Making a Panoramic head

Yesterday I thought that having a go at a panorama type shot might be a bit of fun.  Now I did know that just rotating the camera on the head that I have would not work very well because of the changing position of the camera in relation to the landscape.  However that is about all I did know.  So it was to the web to do a bit of reading.

 

Now to my surprise I found out that what I needed was a panoramic head for my tripod.  However that would cost around $600AU to get  a head that will handle the weight of my gear. Well that wasn’t going to happen just yet (need to sell a lot more photographs to pay for that)  So it was a case of doing a bit more reading, and lo and behold what did I find but a simple rig that I could make using my macro focus rail (Manfrotto).  So of to the local hardware store and buy a piece of angle use for shelf bracing or the like (just don’t get one that has the brace as well as then you won’t be able to put the camera on it).

 

Now as luck would have it one of the holes in the bracket when screwed to the camera aligned very closely with the centre of my gear head rotation point and the lens centre.  Part one achieved.

Next is to find what is called a nodal point of the lens.  Whats that you say,  well it is the point in the lens where fore ground and back ground object maintain the same relationship when the camera is rotated on its tripod for the panorama shot.  A web search for parallax and panorama will bring up many much more eloquent descriptions than mine.

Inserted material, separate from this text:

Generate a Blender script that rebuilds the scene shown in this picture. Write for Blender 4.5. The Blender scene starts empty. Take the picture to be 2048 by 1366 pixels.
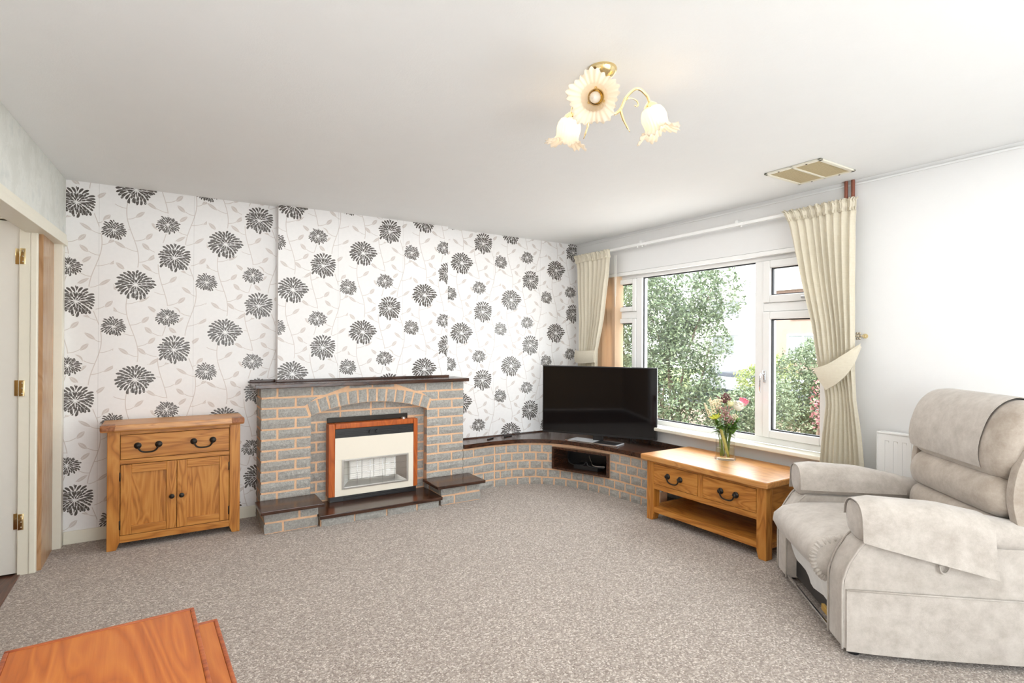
import bpy, bmesh, math, random
from math import sin, cos, pi, radians, atan2, sqrt, hypot
from mathutils import Vector, Matrix, noise
random.seed(7)
SC = bpy.context.scene
COL = SC.collection

# ------------------------------------------------------------------ camera, world, lights, exposure
CAM_H = 1.345; CEIL_FILL_Z = 2.39
yaw, pitch, roll, FPX = .5648, .0025, .0056, 1096.3
fw = Vector((sin(yaw)*cos(pitch), cos(yaw)*cos(pitch), sin(pitch)))
rt = Vector((cos(yaw), -sin(yaw), 0)); up = rt.cross(fw)
r2 = rt*cos(roll) + up*sin(roll); u2 = -rt*sin(roll) + up*cos(roll)
cd = bpy.data.cameras.new('camera'); cam = bpy.data.objects.new('camera', cd); COL.objects.link(cam)
cd.sensor_width = 36; cd.lens = FPX/2048*36; cd.clip_start = .02; cd.clip_end = 300
m = Matrix((r2, u2, -fw)).transposed().to_4x4(); m.translation = (0, 0, CAM_H)
cam.matrix_world = m
SC.camera = cam
SC.view_settings.view_transform = 'Standard'; SC.view_settings.look = 'None'
SC.view_settings.gamma = 1; SC.view_settings.use_curve_mapping = False
SC.view_settings.exposure = -0.52
SC.cycles.transparent_max_bounces = 24

W = bpy.data.worlds.new('world'); SC.world = W; W.use_nodes = True
wn = W.node_tree.nodes; wl = W.node_tree.links
bg = wn['Background']; bg.inputs['Strength'].default_value = 10
tc = wn.new('ShaderNodeTexCoord'); sp = wn.new('ShaderNodeSeparateXYZ'); cr = wn.new('ShaderNodeValToRGB')
wl.new(tc.outputs['Generated'], sp.inputs[0]); wl.new(sp.outputs['Z'], cr.inputs[0]); wl.new(cr.outputs[0], bg.inputs['Color'])
cr.color_ramp.elements[0].position = 0.0; cr.color_ramp.elements[0].color = (.96, .97, 1, 1)
cr.color_ramp.elements[1].position = 1.0; cr.color_ramp.elements[1].color = (.82, .9, 1, 1)

def lamp(name, kind, loc, energy, color=(1, 1, 1), size=None, size_y=None, rot=None, **kw):
    d = bpy.data.lights.new(name, kind); d.energy = energy; d.color = color
    if kind == 'AREA':
        d.shape = 'RECTANGLE'; d.size = size; d.size_y = size_y or size
    if kind == 'POINT' and size: d.shadow_soft_size = size
    if kind == 'SUN' and size: d.angle = size
    o = bpy.data.objects.new(name, d); COL.objects.link(o); o.location = loc
    if rot: o.rotation_euler = rot
    for k, v in kw.items(): setattr(d, k, v)
    return o
# hazy sun from behind the house, lights the street and the garden
lamp('sun', 'SUN', (0, 0, 10), 14, (1, .97, .9), size=radians(4), rot=(radians(38), 0, radians(-75)))
# daylight entering by the patio window in the wall behind the camera
lamp('rear_window_daylight', 'AREA', (1.3, -1.52, 1.25), 24, (1, .985, .96), size=2.9, size_y=2.0, rot=(radians(90), 0, pi))
# daylight entering by the big street window
lamp('street_window_daylight', 'AREA', (3.99, 3.1, 1.3), 50, (.97, .985, 1), size=2.2, size_y=1.35, rot=(0, radians(90), 0))
# photographer's flash: up to the ceiling from behind the camera
lamp('hall_fill', 'POINT', (-1.5, 3.0, 2.1), 14, (1, .97, .92), size=.08)  # unseen fill lamp added to brighten the dark hall and its door
lamp('flash_to_ceiling', 'AREA', (1.3, -.75, .75), 30, (.98, .99, 1), size=3.4, size_y=1.2, rot=(radians(146), 0, 0))
lamp('ceiling_fill', 'AREA', (1.6, 2.3, CEIL_FILL_Z), 66, (.985, .992, 1), size=3.6, size_y=3.9)  # wide unseen fill added under the ceiling to even out the room light

# ------------------------------------------------------------------ helpers
def link(name, me, parent=None):
    o = bpy.data.objects.new(name, me); COL.objects.link(o)
    if parent: o.parent = parent
    return o
def tag(o, label, cat, group=None):
    o['label'] = label; o['category'] = cat
    if group: o['group'] = group
    return o
def thing(name, label, cat, loc=(0, 0, 0), rz=0, group=None):
    o = link(name, None); o.location = loc; o.rotation_euler = (0, 0, rz); o.empty_display_size = .1
    return tag(o, label, cat, group)
def part_label(o, s): o['label'] = s; return o

class MB:
    """collects shapes into one bmesh; origin is subtracted on build (for things placed in world axes)"""
    def __init__(s, origin=(0, 0, 0)): s.bm = bmesh.new(); s.o = Vector(origin)
    def _merge(s, t):
        me = bpy.data.meshes.new('tmp'); t.to_mesh(me); t.free(); s.bm.from_mesh(me); bpy.data.meshes.remove(me); return s
    def box(s, lo, hi, bev=0, seg=2, mat=None):
        t = bmesh.new(); bmesh.ops.create_cube(t, size=1)
        c = [(a+b)/2 for a, b in zip(lo, hi)]; d = [abs(b-a) for a, b in zip(lo, hi)]
        for v in t.verts: v.co = Vector([c[i]+v.co[i]*d[i] for i in range(3)])
        if bev: bmesh.ops.bevel(t, geom=t.edges[:], offset=min(bev, min(d)*.45), segments=seg, profile=.6, affect='EDGES', clamp_overlap=True)
        if mat is not None: t.transform(mat)
        return s._merge(t)
    def poly(s, pts, vec, bev=0):
        """extrude a planar polygon (list of 3-D points) along vec"""
        t = bmesh.new(); vs = [t.verts.new(p) for p in pts]; f = t.faces.new(vs)
        r = bmesh.ops.extrude_face_region(t, geom=[f]); bmesh.ops.translate(t, vec=vec, verts=[e for e in r['geom'] if isinstance(e, bmesh.types.BMVert)])
        bmesh.ops.recalc_face_normals(t, faces=t.faces[:])
        if bev: bmesh.ops.bevel(t, geom=t.edges[:], offset=bev, segments=2, profile=.6, affect='EDGES', clamp_overlap=True)
        return s._merge(t)
    def tube(s, pts, r, n=8, caps=True):
        pts = [Vector(p) for p in pts]; rings = []; rr = r if hasattr(r, '__len__') else [r]*len(pts)
        t = (pts[1]-pts[0]).normalized(); a = t.orthogonal().normalized()
        for i, p in enumerate(pts):
            t2 = (pts[min(i+1, len(pts)-1)]-pts[max(i-1, 0)]).normalized()
            a = (a - t2*a.dot(t2)).normalized(); b = t2.cross(a)
            rings.append([p+(a*cos(2*pi*k/n)+b*sin(2*pi*k/n))*rr[i] for k in range(n)])
        return s.loft(rings, caps)
    def loft(s, rings, caps=True, closed=True, loop=False):
        vs = [[s.bm.verts.new(p) for p in r] for r in rings]; n = len(rings[0])
        rng = range(len(rings)) if loop else range(len(rings)-1)
        for i in rng:
            A, B = vs[i], vs[(i+1) % len(vs)]
            for k in range(n if closed else n-1):
                k2 = (k+1) % n
                try: s.bm.faces.new((A[k], A[k2], B[k2], B[k]))
                except ValueError: pass
        if caps:
            for r in (vs[0][::-1], vs[-1]):
                try: s.bm.faces.new(r)
                except ValueError: pass
        return s
    def lathe(s, prof, c=(0, 0, 0), n=24, axis=None, caps=False):
        """prof: list of (r, h); axis: rotation matrix for the lathe axis (default z)"""
        c = Vector(c); M3 = axis if axis else Matrix.Identity(3)
        rings = [[c + M3 @ Vector((r*cos(2*pi*k/n), r*sin(2*pi*k/n), h)) for k in range(n)] for r, h in prof]
        return s.loft(rings, caps)
    def sphere(s, c, r, u=10, v=7, sc=(1, 1, 1)):
        t = bmesh.new(); bmesh.ops.create_uvsphere(t, u_segments=u, v_segments=v, radius=1)
        for q in t.verts: q.co = Vector((c[0]+q.co.x*r*sc[0], c[1]+q.co.y*r*sc[1], c[2]+q.co.z*r*sc[2]))
        return s._merge(t)
    def face(s, pts):
        s.bm.faces.new([s.bm.verts.new(p) for p in pts]); return s
    def build(s, name, mat, parent=None, smooth=False, uv=None, angle=None):
        bm = s.bm
        bmesh.ops.recalc_face_normals(bm, faces=bm.faces[:]) if uv is None else None
        for v in bm.verts: v.co -= s.o
        if smooth or angle:
            for f in bm.faces: f.smooth = True
        if angle:
            for e in bm.edges:
                if len(e.link_faces) == 2 and e.calc_face_angle(0) > radians(angle): e.smooth = False
        if uv:
            L = bm.loops.layers.uv.new('UVMap')
            for f in bm.faces:
                for l in f.loops: l[L].uv = uv(l.vert.co + s.o, f)
        me = bpy.data.meshes.new(name); bm.to_mesh(me); bm.free()
        me.materials.append(mat)
        return link(name, me, parent)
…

Now this is not a hard task just takes a bit of time or you can look up a database on nodal points for many common DSLR lens.  Essentially it is do this:

Guess where the iris point is, set that at the rotation point of the head. Stick a piece of opaque tape on a window. Take two shots of a scene that includes the tape   load into photoshop or your equivalent software and see how much the background changes relative to the tape.  Then depending upon which way the movement is its a  case of moving the camera closer to or further away from the rotation point.   There are some great examples on the web about this but this one I thought was pretty good. Go here http://www.johnhpanos.com/epcalib.htm.

 

All in all after a bit of mucking around I found the nodal point and then went out to test it.  The following shot is using a 16-35mm at 16mm’s in my front yard.  I am pretty happy with the setup I made for $10.  However one day I would love to buy a proper head.